Outlining disarmament tasks for Iraq, Blix laments lack of time for inspections

Report
from UN News Service
Published on 19 Mar 2003
Top United Nations arms inspector Hans Blix today presented a work programme to the Security Council on the key remaining tasks for disarming Iraq, expressing also his sadness that inspections had run out of time and that it appeared war was "imminent."
In his remarks to the Council, which also heard from Gustavo Zlauvinen, a representative for Director-General Mohamed ElBaradei of the International Atomic Energy Agency (IAEA), Mr. Blix, the Executive Chairman of the United Nations Monitoring, Verification and Inspection Commission (UNMOVIC), pointed out that he had speeded up the presentation of the work plan from 27 March to last Monday at the request of the Council. "I note that on the very same day we were constrained together with other UN units to order the withdrawal of all our inspectors and other international staff from Iraq," he said.

Secretary-General Kofi Annan ordered the withdrawal of UN personnel - including the UNMOVIC and IAEA inspectors, the UN agencies, programmes and funds implementing the humanitarian oil-for-food programme and the UN observers in the demilitarized zone along the Iraq-Kuwait border - after receiving advice from the United Kingdom and the United States over the weekend regarding their continued safety and security in the region.

"I naturally feel sadness that three and months of work carried out in Iraq have not brought the assurances needed about the absence of weapons of mass destruction or other proscribed items in Iraq, that no more time is available for our inspections and that armed action now seems imminent," Mr. Blix told the Council at the outset of its meeting, which was chaired by Foreign Minister François Lonseny Fall of Guinea.

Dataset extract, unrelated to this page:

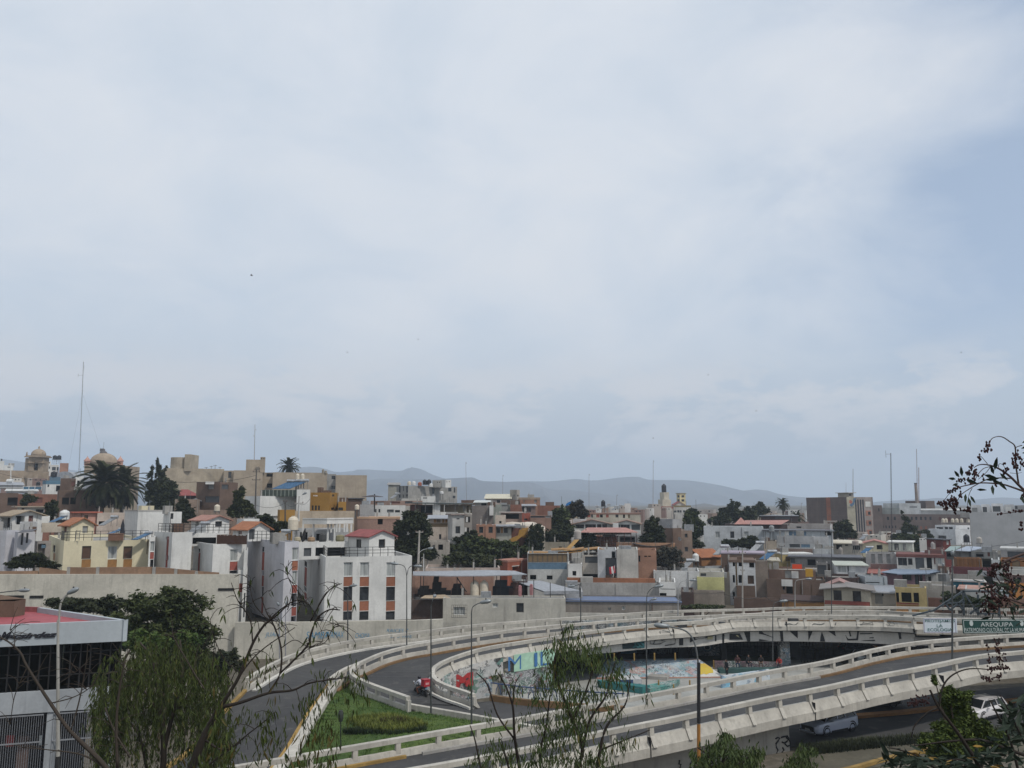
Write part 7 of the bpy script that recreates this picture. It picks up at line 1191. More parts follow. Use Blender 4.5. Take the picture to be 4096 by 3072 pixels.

Mr. Blix also told the Council that Iraq had recently provided further information on a number of unresolved issues, and that these efforts by Iraq should be acknowledged, although "the value of the information thus provided must be soberly judged." UNMOVIC experts, he added, "have found so far that in substance only limited new information has been provided that will help to resolve remaining questions."

Noting that the work programme, which was prepared by a large staff of UNMOVIC inspections and other resources, would seem to have only limited practical relevance in the current situation, Mr. Blix stressed that UNMOVIC was a subsidiary organ of the Council. Until the Council took a new decision on the Commission's role and functions, previous resolutions remained valid to the extent practicable and "it is evidently for the Council to consider the next steps," he said.